Add in the away leg of their Canadian Championship series against AS Blainville 
and York were winless through their first four outings.

“Straight off the bat you’ve got to get used to the travelling,” Aparicio began. 
“Training here at home, then travelling to Calgary, Hamilton, wherever. A lot 
of us have been around, but a lot of our team is new to the professional environment, 
so that’s something they had to learn, how to take care of themselves off the field.

“That was a tough spell, a few draws, a few losses, but that translated into what 
we are now. … We knew what it felt like to struggle.”

It was in that Canadian Championship opening series against Blainville where 
a switch flipped.

“People underestimated what they were going to come and do,” Aparicio recalled. 
“They were a very good side, showed we have to beat them, show why we’re 
the professional team. We went and did that.”

York took a 0-0 from the away leg and Telfer, displaying his knack for the big 
occasion, found the needed breakthrough late in the return match – just the team’s 
fifth goal in as many games.

“We couldn’t put the ball in the back of the net – that’s where we struggled,” 
Aparicio explained. “That’s when our chemistry came in, against Blainville. 
We started seeing we’re a good footballing side, when we bought into Jimmy’s 
mythology, started keeping the ball around any team.”

Provincial rivals Forge and the weather would spoil their home opener a few days 
later with York falling 2-0, but another hard-earned road point with a 1-1 draw 
at HFX Wanderers FC to close the month was followed by an offensive explosion 
– three goals from set-pieces in the first leg of their cup series against 
FC Edmonton – heralded a turn.

Though they lost the second leg 1-0 in Edmonton, York advanced 3-2 on aggregate 
and picked up a 1-0 win, their first in league play, against Pacific FC – courtesy 
of a Ryan McCurdy own-goal – back home to kickoff June.

More scoreless draws followed at home against Edmonton and HFX, as well as a 2-0 
home loss to eventual Spring Competition winners Calvary. But the saw the Nine Stripes 
come into their own with a 3-1 away win over Valour FC.

It wasn’t just the goals, but the way they came, the way the side accomplished 
what they set out to do.

“Finished out that season strong, that was our plan: to go into that game, 
end on a good note and start the Fall season fresh,” said Aparicio, who bagged 
the second. “We score those three goals – great from Maury (Doner), free-kick goal, 
a little bit of a deflection, and a 90th minute goal (from Simon Adjei), probably 
the sweetest you can get as a team.

“We haven’t looked back.

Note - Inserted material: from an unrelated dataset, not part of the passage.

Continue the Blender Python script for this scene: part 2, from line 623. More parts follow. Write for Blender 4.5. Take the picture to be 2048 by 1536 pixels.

We know what we’re capable of, we’ll go up to anyone.”

It was a case of efforts being rewarded, and through it all, Brennan’s philosophy 
was coming into light.

“It took us a while to understand who we were as a team, the way that we wanted 
to play,” Brennan said. “At the beginning of the season, we could never really get 
settled and we found it difficult, grinding out draws, doing whatever we could 
to get a result.

“We’ve settled down now, we’ve got our home, got our training pitch, we’ve got wins 
under our belt and every game we’re growing in confidence. We’ve improving every 
single week.”

A 1-0 loss away to HFX officially kicked off the Fall competition, but a run 
of two straight 2-1 home wins over Edmonton and Pacific, as well as another defeat 
at the hands of Cavalry, this time 1-0 away, saw York shoot up the table.

And going toe-to-toe with the Montreal Impact in the third round of cup action, 
self-proclaimed as the biggest match in the club’s young history, only buoyed 
them further.

Having fallen behind on an errant back-pass, Y9 stormed ahead with two goals 
in the waning moments of the first leg, only for a stoppage-time penalty to spare 
the visiting Impact’s blushes.

In the second leg, they had plenty of chances to score a valuable away goal 
in the opening moments, but another penalty sealed their fate, and York bowed 
out of the Voyageurs Cup at the feet of the Impact, losing 3-2 on aggregate.

“This fall season has been a lot kinder to us,” Brennan said. “With the cup games 
against Montreal, the players really understood we can compete – against MLS 
teams and teams in this league.

“It really helped with our confidence.”

That was evident in their next CPL match, closing July with a 6-2 dismantling 
of HFX to thrust themselves into the contender’s group atop the standings.

Another facet of that professional mindset has been somewhat unique at York.

Where other teams look to rotation to manage the ferocity of the schedule, 
Brennan takes a different approach: once you earn the shirt, you keep it.

“If you’re doing a job, you stay in. Push yourself, you’ve really got to test 
yourself,” Brennan said. “It’s not amateur football where you can come 
in one week, play a game and not show up the next week. This is your job now. 
You get your position, you hold it down for as long as can because there 
is going to be someone knocking on your door that wants your job.

“I want our guys to play 30-40 games in a season. To be a hardened professional, 
you have to play that number of games, week in, week out, every single year.”

A trio of losses followed a two-week break, including a pair of 2-0 home 
defeats against Valour and Pacific, and, most recently, yet another to Cavalry, 
this time 3-1 at Spruce Meadows, but emerging undaunted from such setbacks 
is part of what it means to be a professional.

“We’ve come a long way,” reflected Gasparotto of the club’s journey. “We’re 
a very tight-knit group, play for each other, work hard for each other. We created 
that bond and our football speaks for itself: the way we play, the trust 
we have in each other on the ball, the movement off the ball to help our teammates.

“We’ve built a good football playing squad. And it’s going to keep getting better.”